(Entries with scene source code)
•••

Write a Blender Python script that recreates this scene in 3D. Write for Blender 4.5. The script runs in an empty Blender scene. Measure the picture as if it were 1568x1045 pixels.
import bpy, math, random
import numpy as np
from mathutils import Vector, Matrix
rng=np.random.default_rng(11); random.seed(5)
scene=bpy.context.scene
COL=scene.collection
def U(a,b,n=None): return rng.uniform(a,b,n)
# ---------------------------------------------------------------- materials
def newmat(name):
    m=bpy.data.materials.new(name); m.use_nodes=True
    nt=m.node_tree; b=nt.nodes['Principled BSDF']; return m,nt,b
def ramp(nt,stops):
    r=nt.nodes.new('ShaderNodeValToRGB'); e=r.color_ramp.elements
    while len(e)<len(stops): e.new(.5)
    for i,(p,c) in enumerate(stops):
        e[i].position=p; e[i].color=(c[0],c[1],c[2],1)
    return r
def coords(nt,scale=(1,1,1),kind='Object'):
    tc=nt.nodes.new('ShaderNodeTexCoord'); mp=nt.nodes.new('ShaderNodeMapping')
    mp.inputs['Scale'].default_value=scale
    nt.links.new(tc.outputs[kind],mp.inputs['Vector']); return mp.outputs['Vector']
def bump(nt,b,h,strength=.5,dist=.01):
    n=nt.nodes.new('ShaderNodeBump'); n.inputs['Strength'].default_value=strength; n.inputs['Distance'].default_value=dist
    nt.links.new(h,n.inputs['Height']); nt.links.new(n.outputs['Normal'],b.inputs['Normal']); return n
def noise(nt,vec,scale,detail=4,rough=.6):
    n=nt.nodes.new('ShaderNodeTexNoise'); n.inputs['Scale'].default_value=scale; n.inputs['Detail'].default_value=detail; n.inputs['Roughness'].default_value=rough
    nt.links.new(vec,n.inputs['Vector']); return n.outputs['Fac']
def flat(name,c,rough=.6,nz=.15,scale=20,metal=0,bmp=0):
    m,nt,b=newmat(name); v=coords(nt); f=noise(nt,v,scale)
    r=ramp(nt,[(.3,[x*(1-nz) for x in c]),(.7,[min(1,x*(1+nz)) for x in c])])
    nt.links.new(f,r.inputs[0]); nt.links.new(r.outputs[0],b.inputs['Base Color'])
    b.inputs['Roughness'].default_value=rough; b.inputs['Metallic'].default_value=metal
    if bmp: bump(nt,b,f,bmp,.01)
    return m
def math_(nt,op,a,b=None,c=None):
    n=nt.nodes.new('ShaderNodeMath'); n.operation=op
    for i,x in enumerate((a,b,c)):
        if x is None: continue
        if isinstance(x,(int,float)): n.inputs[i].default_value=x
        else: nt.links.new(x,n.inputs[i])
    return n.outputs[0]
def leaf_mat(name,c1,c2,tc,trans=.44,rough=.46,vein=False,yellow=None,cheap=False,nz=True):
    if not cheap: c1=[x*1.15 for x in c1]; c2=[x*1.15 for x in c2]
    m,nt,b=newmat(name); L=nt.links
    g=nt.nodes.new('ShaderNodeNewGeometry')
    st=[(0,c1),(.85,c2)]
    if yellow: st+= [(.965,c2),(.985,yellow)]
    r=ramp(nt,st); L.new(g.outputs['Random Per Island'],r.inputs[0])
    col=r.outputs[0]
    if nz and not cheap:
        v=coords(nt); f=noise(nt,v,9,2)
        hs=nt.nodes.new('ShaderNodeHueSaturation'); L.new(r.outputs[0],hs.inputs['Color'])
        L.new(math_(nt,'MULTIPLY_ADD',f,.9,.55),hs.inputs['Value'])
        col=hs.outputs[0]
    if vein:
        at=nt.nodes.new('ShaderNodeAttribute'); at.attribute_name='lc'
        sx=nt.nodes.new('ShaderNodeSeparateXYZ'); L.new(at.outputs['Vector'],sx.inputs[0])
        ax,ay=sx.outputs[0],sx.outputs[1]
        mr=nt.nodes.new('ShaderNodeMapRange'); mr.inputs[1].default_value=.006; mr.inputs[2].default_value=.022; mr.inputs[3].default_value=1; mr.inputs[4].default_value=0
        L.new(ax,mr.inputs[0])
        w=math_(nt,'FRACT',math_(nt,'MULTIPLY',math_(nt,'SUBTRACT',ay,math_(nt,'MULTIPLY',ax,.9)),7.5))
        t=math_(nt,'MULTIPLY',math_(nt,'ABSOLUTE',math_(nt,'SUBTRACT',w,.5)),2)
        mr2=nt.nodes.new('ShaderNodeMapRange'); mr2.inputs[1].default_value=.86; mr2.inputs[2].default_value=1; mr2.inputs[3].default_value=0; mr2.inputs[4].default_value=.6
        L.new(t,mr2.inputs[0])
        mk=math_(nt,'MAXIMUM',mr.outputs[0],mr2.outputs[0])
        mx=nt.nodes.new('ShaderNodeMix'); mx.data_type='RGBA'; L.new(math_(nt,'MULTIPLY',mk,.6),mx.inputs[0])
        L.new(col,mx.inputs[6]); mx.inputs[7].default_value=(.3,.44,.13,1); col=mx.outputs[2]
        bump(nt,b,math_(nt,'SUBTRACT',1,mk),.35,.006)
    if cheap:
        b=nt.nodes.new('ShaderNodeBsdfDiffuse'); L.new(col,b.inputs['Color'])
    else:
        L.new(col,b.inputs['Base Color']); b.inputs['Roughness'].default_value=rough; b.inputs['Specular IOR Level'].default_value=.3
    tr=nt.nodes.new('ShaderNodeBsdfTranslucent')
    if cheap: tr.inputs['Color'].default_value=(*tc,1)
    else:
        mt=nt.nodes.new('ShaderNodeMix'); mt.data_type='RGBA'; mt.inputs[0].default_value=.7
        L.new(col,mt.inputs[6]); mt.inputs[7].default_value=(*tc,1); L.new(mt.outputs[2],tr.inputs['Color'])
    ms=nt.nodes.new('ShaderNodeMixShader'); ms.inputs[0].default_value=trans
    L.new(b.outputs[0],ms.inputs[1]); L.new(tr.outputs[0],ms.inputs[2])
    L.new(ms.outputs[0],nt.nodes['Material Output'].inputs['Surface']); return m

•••

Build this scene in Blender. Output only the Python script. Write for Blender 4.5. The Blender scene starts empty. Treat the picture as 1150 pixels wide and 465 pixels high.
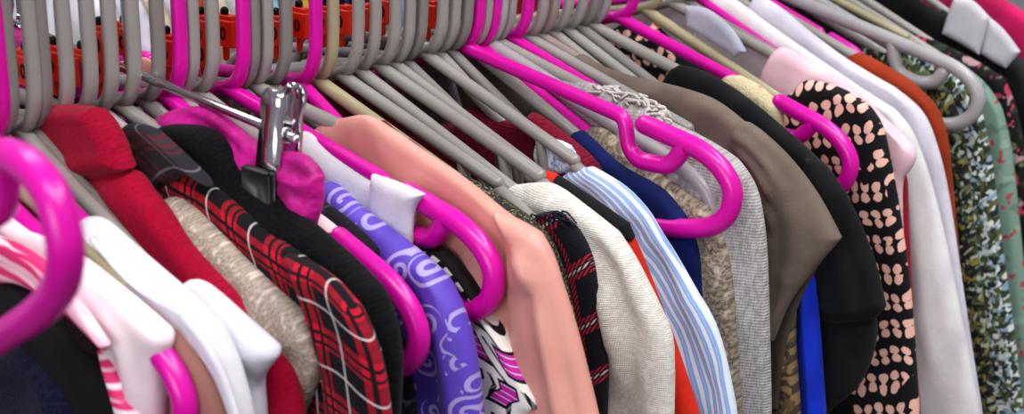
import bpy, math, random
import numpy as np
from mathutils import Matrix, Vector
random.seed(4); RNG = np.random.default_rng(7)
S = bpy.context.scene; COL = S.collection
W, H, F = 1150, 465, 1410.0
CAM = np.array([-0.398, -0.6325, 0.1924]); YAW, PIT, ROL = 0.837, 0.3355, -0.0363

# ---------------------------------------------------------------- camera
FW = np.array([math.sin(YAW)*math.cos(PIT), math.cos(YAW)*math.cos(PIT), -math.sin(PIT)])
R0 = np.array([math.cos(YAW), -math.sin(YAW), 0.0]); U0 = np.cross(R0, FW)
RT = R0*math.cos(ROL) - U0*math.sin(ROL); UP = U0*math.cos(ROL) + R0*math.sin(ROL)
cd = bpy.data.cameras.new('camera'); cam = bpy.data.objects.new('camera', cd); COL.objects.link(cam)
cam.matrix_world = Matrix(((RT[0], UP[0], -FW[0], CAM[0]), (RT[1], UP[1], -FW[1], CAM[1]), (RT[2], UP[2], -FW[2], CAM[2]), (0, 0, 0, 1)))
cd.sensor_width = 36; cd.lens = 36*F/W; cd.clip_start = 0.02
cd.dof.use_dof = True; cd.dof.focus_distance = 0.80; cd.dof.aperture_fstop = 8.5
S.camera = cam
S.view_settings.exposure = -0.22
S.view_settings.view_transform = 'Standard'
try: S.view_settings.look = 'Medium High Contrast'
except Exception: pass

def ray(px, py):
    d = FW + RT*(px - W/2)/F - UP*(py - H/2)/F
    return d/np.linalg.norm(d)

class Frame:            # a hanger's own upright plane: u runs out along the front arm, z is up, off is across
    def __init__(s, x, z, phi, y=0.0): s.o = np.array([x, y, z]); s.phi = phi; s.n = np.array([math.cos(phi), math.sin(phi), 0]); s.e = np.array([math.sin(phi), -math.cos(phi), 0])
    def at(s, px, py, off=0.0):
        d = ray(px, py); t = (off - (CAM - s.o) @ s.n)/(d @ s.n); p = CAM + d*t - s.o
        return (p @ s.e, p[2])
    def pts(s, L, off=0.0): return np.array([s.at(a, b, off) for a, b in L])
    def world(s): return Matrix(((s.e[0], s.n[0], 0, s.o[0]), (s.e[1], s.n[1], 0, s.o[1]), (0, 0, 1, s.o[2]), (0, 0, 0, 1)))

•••

**Written exercise:**
Between the line with "Build this scene" and the line with "CAM = np.array([-0.398, -0.6325, 0.1924]);", ends included, lies the span to copy exactly; copy nothing else and leave out the pictures.

**Response for this exercise:**
Build this scene in Blender. Output only the Python script. Write for Blender 4.5. The Blender scene starts empty. Treat the picture as 1150 pixels wide and 465 pixels high.
import bpy, math, random
import numpy as np
from mathutils import Matrix, Vector
random.seed(4); RNG = np.random.default_rng(7)
S = bpy.context.scene; COL = S.collection
W, H, F = 1150, 465, 1410.0
CAM = np.array([-0.398, -0.6325, 0.1924]); YAW, PIT, ROL = 0.837, 0.3355, -0.0363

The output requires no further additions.